Let's not forget lax food safety standards, corrupt police, unbelievable pollution...yes I'd like to live in Beijing where every day outside is like smoking a pack of cigarettes.
Before you know it, the thin veneer of pseudo-quality of life familiarness goes away astonishingly quickly when you're squatting over a hole in dirty train station because the camel foot you ate wasn't cooked enough.
3 - The Jobs aren't coming back. Nonsense, it's a pendulum for some jobs and doesn't matter for others. Do you think all the high-end finance jobs are heading for Urumqi? Or that we're suddenly going to start outsourcing local auto-accident lawyers to Dehradun?
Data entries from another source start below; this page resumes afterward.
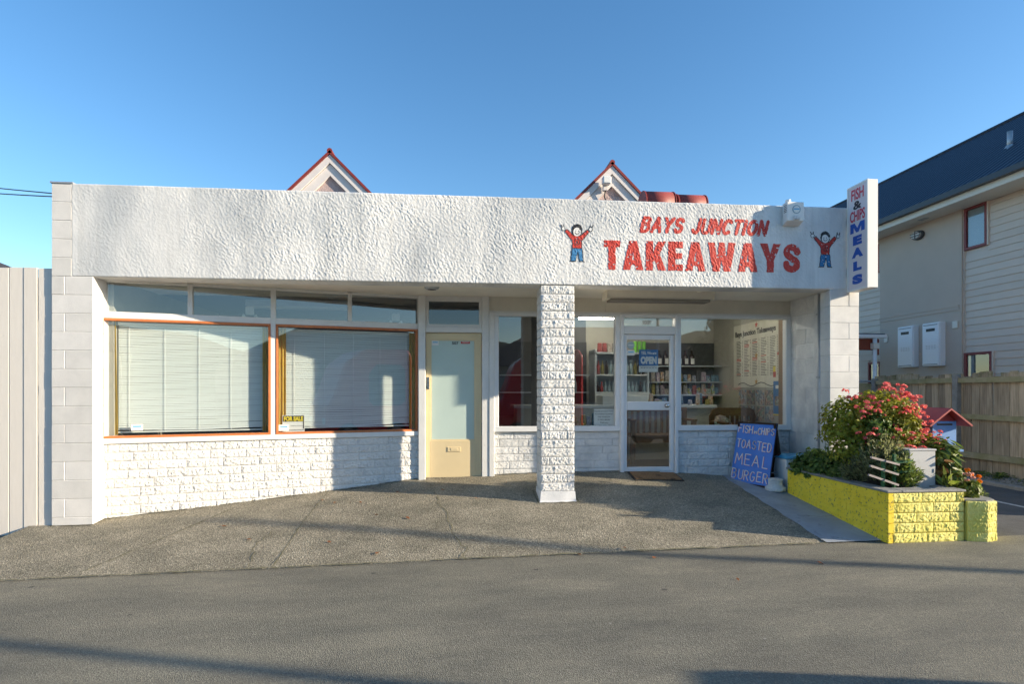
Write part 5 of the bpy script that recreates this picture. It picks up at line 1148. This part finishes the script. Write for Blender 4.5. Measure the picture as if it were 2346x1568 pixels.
bx('card', 'paper', fs, 1.925, 2.185, -.082, -.078, .925, 1.135, F=WF); bx('banner', 'black', fs, 1.932, 2.178, -.0775, -.076, 1.055, 1.128, F=WF)
text('lettering', 'FOR SALE', .072, 'yellow_ink', fs, WF, 1.942, 1.066, -.0745, width=.226, bold=.004); bx('rule', 'ink', fs, 2.165, 2.178, -.0775, -.076, .965, 1.055, F=WF); bx('rule', 'ink', fs, 1.97, 2.178, -.0775, -.076, .945, .952, F=WF); bx('rule', 'ink', fs, 2.02, 2.165, -.0775, -.0765, 1.0, 1.004, F=WF)
def sticker(F, s0, s1, z0, z1, d, label, bar='bin_lid', back='paper', lines=2):
    q_ = F.p((s0 + s1) / 2, d, z0); t_ = thing('sticker', label, 'sticker', q_); bx('label_sheet', back, t_, s0, s1, d, d + .0015, z0, z1, F=F)
    h = z1 - z0; bx('print', bar, t_, s0 + (s1 - s0) * .15, s1 - (s1 - s0) * .12, d + .0016, d + .0024, z0 + h * .52, z0 + h * .74, F=F)
    if lines > 1: bx('print', 'cord', t_, s0 + (s1 - s0) * .22, s1 - (s1 - s0) * .2, d + .0016, d + .0024, z0 + h * .25, z0 + h * .34, F=F)
sticker(WF, .33, .445, .985, 1.06, -.043, 'white security sticker low on the left window pane'); sticker(WF, 1.885, 2.0, .945, 1.02, -.043, 'white security sticker overlapping the for sale sign')
sticker(DF, -.365, -.275, 2.045, 2.11, -.012, 'white security sticker at the top of the cream door glass'); sticker(DF, .02, .14, 2.07, 2.10, -.012, 'red sticker at the top of the cream door glass', 'paper', 'red_ink', 1)
text('number', '507', .05, 'ink', door, DF, -.10, 2.06, -.0145, width=.09, bold=.002)
sticker(Frame((0, 1.094), (1, 0)), 2.292, 2.40, 1.925, 2.0, .002, 'white security sticker on the shop door glass')
sq = thing('sticker', 'round pale blue sticker high on the shop door glass', 'sticker', (2.345, 1.09, 2.06)); d_ = MB(); d_.lathe((0, 0, 0), [(.052, 0), (.052, .0015)], 24); d_.v = [(2.345 + v[0], 1.092 - v[2], 2.065 + v[1]) for v in d_.v]; d_.build('label_sheet', 'bottle_clear', sq)
bx('print', 'paper', sq, 2.31, 2.38, 1.0885, 1.0902, 2.06, 2.072)
op = thing('open_sign', 'blue YES, We are OPEN sign hanging behind the shop door glass', 'sign', (2.61, 1.13, 1.75))
OF = Frame((0, 1.135), (1, 0)); bx('card', 'open_blue', op, 2.475, 2.745, 0, .004, 1.785, 2.01, F=OF); bx('border', 'paper', op, 2.482, 2.738, .0042, .005, 1.785, 1.789, F=OF)
text('lettering', 'YES, We are', .055, 'paper', op, OF, 2.50, 1.945, .0055, width=.22, bold=.002); text('lettering', 'OPEN', .125, 'paper', op, OF, 2.495, 1.82, .0055, width=.23, bold=.009)
bx('hours_card', 'paper', op, 2.472, 2.742, -.002, .002, 1.70, 1.782, F=OF)
for k in range(6): bx('print', 'ink', op, 2.50 + .04 * k, 2.525 + .04 * k, .0022, .003, 1.755, 1.762, F=OF)
nt_ = thing('paper_notice', 'white paper notice about bikes taped inside the shop window', 'notice', (1.97, 1.12, .97))
NF = Frame((0, 1.118), (1, 0)); bx('sheet', 'paper', nt_, 1.835, 2.115, 0, .002, .968, 1.19, F=NF)
for k, s in enumerate(('PLEASE DO NOT PARK', 'YOUR BIKES AGAINST', 'THE WINDOW', 'IT WILL BREAK', 'Thank you')): text('lettering', s, .026, 'ink', nt_, NF, 1.975, 1.15 - .039 * k, .0035, align='CENTER')
text('number', '507', .075, 'paper', dfr, Frame((0, 1.096), (1, 0)), 2.51, 2.355, .003, width=.13, bold=.004)
sticker(Frame((0, 1.1), (1, 0)), 1.52, 1.56, 1.48, 1.56, .003, 'small yellow diamond sticker on the shop window pane', 'ink', 'yellow_ink', 1)

# ------------------------------------------------------------------ shop interior
fl0 = bx('interior_floor', 'inner_floor', shop, .36, 4.66, 1.15, 6.0, .30, .335)
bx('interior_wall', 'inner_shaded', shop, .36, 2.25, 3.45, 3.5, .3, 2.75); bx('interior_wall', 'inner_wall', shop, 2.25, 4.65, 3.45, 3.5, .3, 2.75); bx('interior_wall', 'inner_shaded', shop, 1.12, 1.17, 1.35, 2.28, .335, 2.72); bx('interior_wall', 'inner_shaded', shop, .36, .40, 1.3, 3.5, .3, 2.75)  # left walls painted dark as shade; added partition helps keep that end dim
bx('interior_ceiling', 'inner_wall', shop, .36, 4.66, 1.31, 3.6, 2.72, 2.76); bx('interior_wall', 'inner_wall', shop, 4.625, 4.648, 1.16, 3.46, .3, 2.72); bx('corner_post', 'wood_light', shop, 4.575, 4.62, 1.155, 1.26, .9, 2.5)
for (x0, x1, yy, lab) in ((1.95, 2.65, 2.75, 'lit warm fluorescent tube hanging left inside the shop'), (3.35, 4.1, 1.75, 'lit fluorescent tube on the shop ceiling nearest the right window')):
    t_ = thing('tube_light', lab, 'light', ((x0 + x1) / 2, yy, 2.6)); bx('batten', 'paper', t_, x0, x1, yy - .05, yy + .05, 2.68, 2.72); q = MB(); q.tube([(x0 + .02, yy, 2.645), (x1 - .02, yy, 2.645)], .019, 10); q.build('tube', 'tube_lit', t_)
ct = thing('counter', 'cream shop counter with white top across the shop', 'counter', (2.9, 2.5, .335))
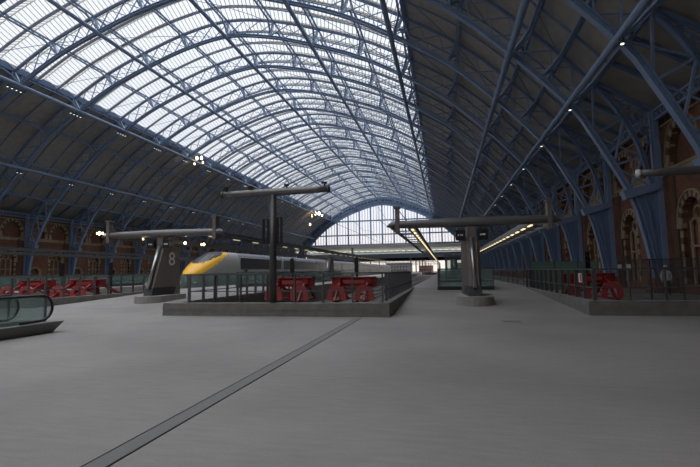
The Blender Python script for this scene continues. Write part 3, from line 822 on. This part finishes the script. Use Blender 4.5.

If anything, the U.S. is shifting lots of outsource jobs back into the states after realizing that outsourcing development, even at cheapo labor rates, often costs more. If the number of Indians moving into my part of the U.S. for high-end work is any kind of thermometer, the jobs are definitely coming back. A commuter bus I take every once in a while completely defies this logic with a majority of the riders educated and Indian!
As China's standard of living is increasing we're seeing the obvious effects, it's not necessarily going to be cheaper to build stuff in China forever going forward. And obviously, moving to an area like that defies #1 and #2 above due to lousy pay and long hours in a job where you can assemble an insignificant part of a device that'll be bought and used thousands of miles from you.
4 - Yeah, broaden your horizons! I don't disagree, but think of it this way, would a New Yorker, struggling in the tough competitive environment of NYC suddenly move to rural Arkansas because he might get a job more easily? No! Why move to another's country's version of the same? I've often been surprised at the places I'd love to move to (and even at the places I wouldn't). But I've got to get real, no matter how cheap the table wine is in Florence, moving there is not going to give me any kind of jobs benefit whatsoever.
Take an ESL teaching job for a year in another country for the exposure? Cool! But don't think it'll substantially distinguish you in the market or give you any other benefit other than a unique life experience.